Most Wins: Walter Brennan with two
Most Reviewed: Walter Brennan with three
Winners in Both Lead and Supporting: Laurence Olivier, Rod Steiger, Robert Duvall, Walter Huston
Films with Winners in Both Lead and Supporting: On The Waterfront, Schindler's List
Noticeable Trend: A good amount of my winners are villains or antagonistic characters.
Academy Agreements: 7
Most Pleasant Surprise: Pete Postlethwaite in In the Name of the Father

Wednesday, February 23, 2011

Best Supporting Actor 1950: Results

5. Jeff Chandler in Broken Arrow- Chandler is already miscast around actual Native Americans, and his dull performance never makes up for this problem.
4. Edmund Gwenn in Mister 880- Gwenn is properly sweet and charming in his part, but the part of the most benevolent of criminals is not much of one.
3. Erich von Stroheim in Sunset Blvd.- Stroheim is perfectly cast adding another layer to his character simply through his one background.
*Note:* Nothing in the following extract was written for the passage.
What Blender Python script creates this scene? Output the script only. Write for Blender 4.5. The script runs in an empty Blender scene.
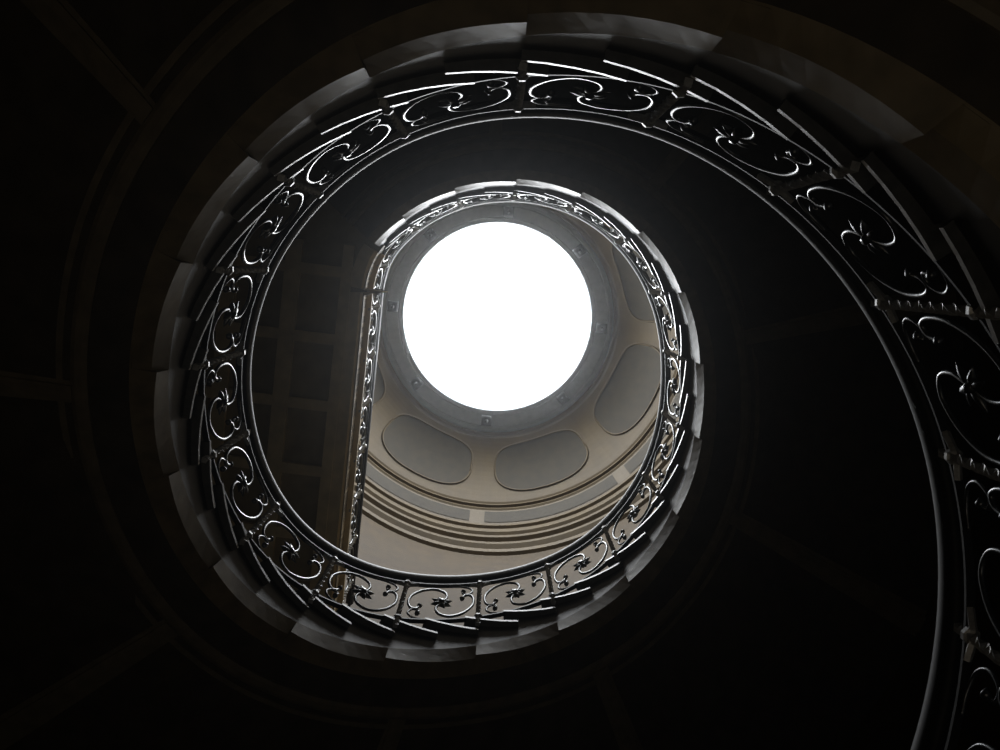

He also is always proper in his role, but his performance never becomes that amazing for me. Max Meyerling is certianly an interesting character but still certianly a limited one.
2. Sam Jaffe in The Asphalt Jungle- In many years I sort of look forward to rarely talked about nominated performance which are ample in this category. I usually find out why they are rarely spoken of like Gwenn, and Chandler, but I was very pleasantly surprised to find Jaffe's incredibly strong work. Jaffe's performance is subtle even simple work at times, that is amazingly effective and very memorable.
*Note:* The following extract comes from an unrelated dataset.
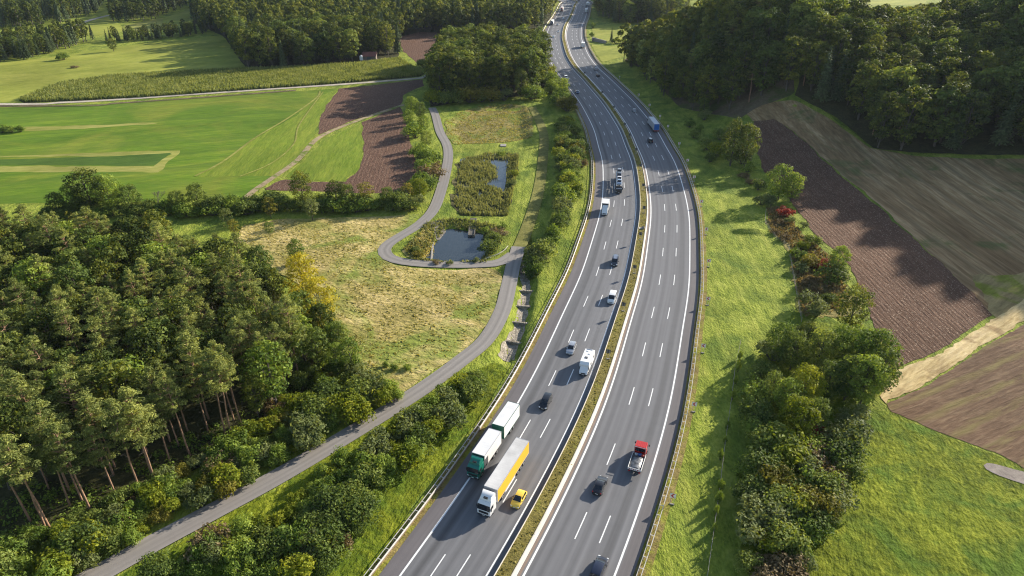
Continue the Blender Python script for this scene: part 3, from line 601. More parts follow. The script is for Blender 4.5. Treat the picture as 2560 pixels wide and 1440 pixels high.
def car_parts(root, kind, L, W, H, pt, detail=2, roofbars=False, roofcol=None):
    pr = PROF[kind]; st = pr['st']; rings = []; zb0 = H*pr['belt']; gc = .19
    for t, zt, k in st:
        e = 1.0
        if t < .06: e = .90+.10*math.sqrt(max(0, t/.06))
        if t > .88: e = 1-.16*((t-.88)/.12)**1.7
        y = (t-.5)*L; w_ = W/2*e; z1 = H*zt; zb = min(zb0, z1-.03)
        low = gc+.02+(.10 if (t < .01 or t > .99) else 0)
        wt = min(w_*.985, W/2*k*e if z1 > zb0+.05 else w_*.93)
        half = [(w_*.86, gc), (w_*.975, low+.12), (w_, (low+zb)/2), (w_*.975, zb), (wt, max(z1-.035, zb+.012)), (wt*.55, z1)]
        rings.append([(x, y, z) for x, z in half]+[(-x, y, z) for x, z in reversed(half)])
    n = len(rings[0]); V = [p for r in rings for p in r]; F = []
    for i in range(len(rings)-1):
        for j in range(n):
            F.append((i*n+j, i*n+(j+1) % n, (i+1)*n+(j+1) % n, (i+1)*n+j))
    F += [tuple(range(n-1,-1,-1)), tuple(range((len(rings)-1)*n, len(rings)*n))]
    mb = MB(); mb.add(V, [tuple(reversed(f)) for f in F], pt)
    for yy in (-L*.30, L*.31):                                  # dark wheel arches
        for sx in (-1, 1): mb.tube((sx*(W/2-.2), yy, H*.215), (sx*(W/2+.006), yy, H*.215), H*.245, H*.245, BLACK, 16)
    if roofbars:
        for sx in (-1,1): mb.box(sx*W*.36-.02, sx*W*.36+.02, -L*.34, L*.03, H*.985, H*1.025, RIM)
    if detail > 1:
        mb.box(-W*.40, W*.40, -L/2-.02, -L/2+.1, gc+.02, gc+.16, BLACK, .03); mb.box(-W*.38, W*.38, L/2-.12, L/2+.015, gc, gc+.12, BLACK, .03)
    mb.build('body', root, smooth=38)
    if roofcol:
        a, b = pr['roof']; m_ = MB()
        for i in range(a-1, b): 
            r0, r1 = rings[i], rings[i+1]; m_.quad(*place_quad([r0[5], r1[5], r1[6], r0[6]], .98, .008), roofcol); 
        m_.build('roof_panel', root)
    def glass(a, b, nm):
        m_ = MB(); r0, r1 = rings[a], rings[b]
        A, B, C, D = r0[4], r0[7], r1[7], r1[4]; A2, B2, C2, D2 = r0[5], r0[6], r1[6], r1[5]
        if a > 3:   # windscreen slopes down to the nose
            for i in range(a, b):
                r0, r1 = rings[i], rings[i+1]
                for q in ([r0[4], r1[4], r1[5], r0[5]], [r0[5], r1[5], r1[6], r0[6]], [r0[6], r1[6], r1[7], r0[7]]):
                    c = [Vector(p) for p in q]; nrm = (c[1]-c[0]).cross(c[2]-c[0]); nrm = nrm.normalized() if nrm.length > 1e-9 else Vector((0,0,1)); 
                    if nrm.z < 0: nrm = -nrm
                    m_.quad(*[Vector((p.x*.93, p.y, p.z))+nrm*.014 for p in c], GLASS)
        else:
            for q in ([A, A2, D2, D], [A2, B2, C2, D2], [B2, B, C, C2]):
                m_.quad(*[Vector((p[0]*.92, p[1]-.012, p[2]+.012)) for p in q], GLASS)
        m_.build(nm, root)
    glass(*pr['ws'], 'windscreen'); glass(*pr['rw'], 'rear_window')
    for sx in (0, 1):
        for a, b in pr['doors']:
            m_ = MB()
            for i in range(a, b):
                r0, r1 = rings[i], rings[i+1]; ja, jb = (3,4) if sx == 0 else (8,7)
                q = [Vector(r0[ja]), Vector(r1[ja]), Vector(r1[jb]), Vector(r0[jb])]
                lo, hi = .12, .86
                def mixp(u, p0, p1): return p0*(1-u)+p1*u
                ea = .10 if i == a else 0; eb = .90 if i == b-1 else 1
                l0, l1 = mixp(ea, q[0], q[1]), mixp(eb, q[0], q[1]); h0, h1_ = mixp(ea, q[3], q[2]), mixp(eb, q[3], q[2])
                o = Vector((.012 if sx == 0 else -.012, 0, .004))
                m_.quad(mixp(lo,l0,h0)+o, mixp(lo,l1,h1_)+o, mixp(hi,l1,h1_)+o, mixp(hi,l0,h0)+o, GLASS)
            m_.build('side_window', root)
    r = H*.215 if H < 1.7 else .33
    for yy in (-L*.30, L*.31):
        for sx in (-1, 1): wheel(root, sx*(W/2-.105), yy, r, .23, detail > 0)
    zl = H*.43
    for sx in (-1, 1):
        m_ = MB(); m_.hull([(sx*W*.47, L*.43, zl+.08), (sx*W*.46, L*.43, zl-.08), (sx*W*.455, L*.475, zl+.03), (sx*W*.455, L*.485, zl-.12), (sx*W*.28, L*.497, zl-.02), (sx*W*.28, L*.502, zl-.15), (sx*W*.30, L*.46, zl+.03)], LAMPW); m_.build('headlight', root)
        m_ = MB(); zt_ = zb0; m_.box(sx*W*.40-.09, sx*W*.40+.09, -L/2-.015, -L/2+.10, zt_-.22, zt_+.03, LAMPR, .02); m_.build('tail_light', root)
        if detail > 1:
            m_ = MB(); m_.box(sx*(W/2+.02), sx*(W/2+.17), L*.135, L*.165, zb0, zb0+.14, pt if detail > 1 else BLACK, .03); m_.build('mirror', root)
    if detail > 1:
        m_ = MB(); m_.box(-.26, .26, L/2-.02, L/2+.03, gc+.16, gc+.28, PLATE); m_.build('number_plate', root)
        m_ = MB(); m_.box(-.26, .26, -L/2-.035, -L/2+.0, gc+.30, gc+.42, PLATE); m_.build('number_plate', root)
        m_ = MB(); m_.box(-W*.24, W*.24, L*.478, L*.503, zl-.26, zl-.13, BLACK, .01); m_.build('grille', root)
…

1. George Sanders in All About Eve-Sanders simply could not be better in the role of Addison De Witt. He channels the snarky smug, yet incredibly intelligent and suave ways of the character. Sanders always makes his presence known with every single comment he makes, and to top it off he has one unforgettable scene that is just a magnificent piece of acting.
Deserving Performances:
Louis Calhern in The Asphalt Jungle
Alastair Sim in Stage Fright
Orson Welles in The Third Man (Since it was counted in the major category of Director, I guess I will include him here instead of 1949.)